Exercise instructions |
Can you return the records below exactly as they stand, but only from the first line through the one with "nt.links.new(bg.outputs[0], wo.inputs['Surface'])"?

─── Material for this exercise

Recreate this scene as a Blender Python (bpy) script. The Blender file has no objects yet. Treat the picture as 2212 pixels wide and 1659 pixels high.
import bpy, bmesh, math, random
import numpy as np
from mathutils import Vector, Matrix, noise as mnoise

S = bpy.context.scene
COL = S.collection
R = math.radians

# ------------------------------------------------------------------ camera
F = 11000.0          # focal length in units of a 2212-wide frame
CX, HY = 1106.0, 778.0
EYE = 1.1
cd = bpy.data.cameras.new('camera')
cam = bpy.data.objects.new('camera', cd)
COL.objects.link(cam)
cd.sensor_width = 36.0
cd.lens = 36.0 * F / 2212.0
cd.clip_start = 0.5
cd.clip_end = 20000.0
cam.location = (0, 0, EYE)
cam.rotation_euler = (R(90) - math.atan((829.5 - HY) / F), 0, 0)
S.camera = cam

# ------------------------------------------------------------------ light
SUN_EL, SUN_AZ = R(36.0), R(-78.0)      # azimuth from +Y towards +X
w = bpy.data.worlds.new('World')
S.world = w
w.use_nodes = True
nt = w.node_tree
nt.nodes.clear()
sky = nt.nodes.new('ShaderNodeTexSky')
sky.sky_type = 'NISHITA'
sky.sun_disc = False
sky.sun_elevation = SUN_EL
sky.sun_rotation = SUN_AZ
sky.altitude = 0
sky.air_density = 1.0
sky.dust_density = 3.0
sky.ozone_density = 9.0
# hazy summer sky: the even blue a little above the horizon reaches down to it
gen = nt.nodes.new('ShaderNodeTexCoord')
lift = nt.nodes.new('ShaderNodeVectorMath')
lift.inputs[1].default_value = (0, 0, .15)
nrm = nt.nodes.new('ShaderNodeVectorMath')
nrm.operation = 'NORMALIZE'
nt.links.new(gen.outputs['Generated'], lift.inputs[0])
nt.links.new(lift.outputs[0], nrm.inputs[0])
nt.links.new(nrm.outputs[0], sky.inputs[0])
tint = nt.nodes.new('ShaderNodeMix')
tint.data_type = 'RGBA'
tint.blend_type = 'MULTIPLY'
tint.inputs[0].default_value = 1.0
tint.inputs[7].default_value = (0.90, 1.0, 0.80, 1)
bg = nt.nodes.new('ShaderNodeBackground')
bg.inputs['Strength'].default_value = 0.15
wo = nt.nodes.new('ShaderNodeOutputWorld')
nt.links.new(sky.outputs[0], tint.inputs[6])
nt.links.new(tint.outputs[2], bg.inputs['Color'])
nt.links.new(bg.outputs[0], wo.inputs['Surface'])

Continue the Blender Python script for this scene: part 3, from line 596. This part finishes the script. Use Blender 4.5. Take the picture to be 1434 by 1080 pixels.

──────

Result of this exercise |
Recreate this scene as a Blender Python (bpy) script. The Blender file has no objects yet. Treat the picture as 2212 pixels wide and 1659 pixels high.
import bpy, bmesh, math, random
import numpy as np
from mathutils import Vector, Matrix, noise as mnoise

S = bpy.context.scene
COL = S.collection
R = math.radians

# ------------------------------------------------------------------ camera
F = 11000.0          # focal length in units of a 2212-wide frame
CX, HY = 1106.0, 778.0
EYE = 1.1
cd = bpy.data.cameras.new('camera')
cam = bpy.data.objects.new('camera', cd)
COL.objects.link(cam)
cd.sensor_width = 36.0
cd.lens = 36.0 * F / 2212.0
cd.clip_start = 0.5
cd.clip_end = 20000.0
cam.location = (0, 0, EYE)
cam.rotation_euler = (R(90) - math.atan((829.5 - HY) / F), 0, 0)
S.camera = cam

# ------------------------------------------------------------------ light
SUN_EL, SUN_AZ = R(36.0), R(-78.0)      # azimuth from +Y towards +X
w = bpy.data.worlds.new('World')
S.world = w
w.use_nodes = True
nt = w.node_tree
nt.nodes.clear()
sky = nt.nodes.new('ShaderNodeTexSky')
sky.sky_type = 'NISHITA'
sky.sun_disc = False
sky.sun_elevation = SUN_EL
sky.sun_rotation = SUN_AZ
sky.altitude = 0
sky.air_density = 1.0
sky.dust_density = 3.0
sky.ozone_density = 9.0
# hazy summer sky: the even blue a little above the horizon reaches down to it
gen = nt.nodes.new('ShaderNodeTexCoord')
lift = nt.nodes.new('ShaderNodeVectorMath')
lift.inputs[1].default_value = (0, 0, .15)
nrm = nt.nodes.new('ShaderNodeVectorMath')
nrm.operation = 'NORMALIZE'
nt.links.new(gen.outputs['Generated'], lift.inputs[0])
nt.links.new(lift.outputs[0], nrm.inputs[0])
nt.links.new(nrm.outputs[0], sky.inputs[0])
tint = nt.nodes.new('ShaderNodeMix')
tint.data_type = 'RGBA'
tint.blend_type = 'MULTIPLY'
tint.inputs[0].default_value = 1.0
tint.inputs[7].default_value = (0.90, 1.0, 0.80, 1)
bg = nt.nodes.new('ShaderNodeBackground')
bg.inputs['Strength'].default_value = 0.15
wo = nt.nodes.new('ShaderNodeOutputWorld')
nt.links.new(sky.outputs[0], tint.inputs[6])
nt.links.new(tint.outputs[2], bg.inputs['Color'])
nt.links.new(bg.outputs[0], wo.inputs['Surface'])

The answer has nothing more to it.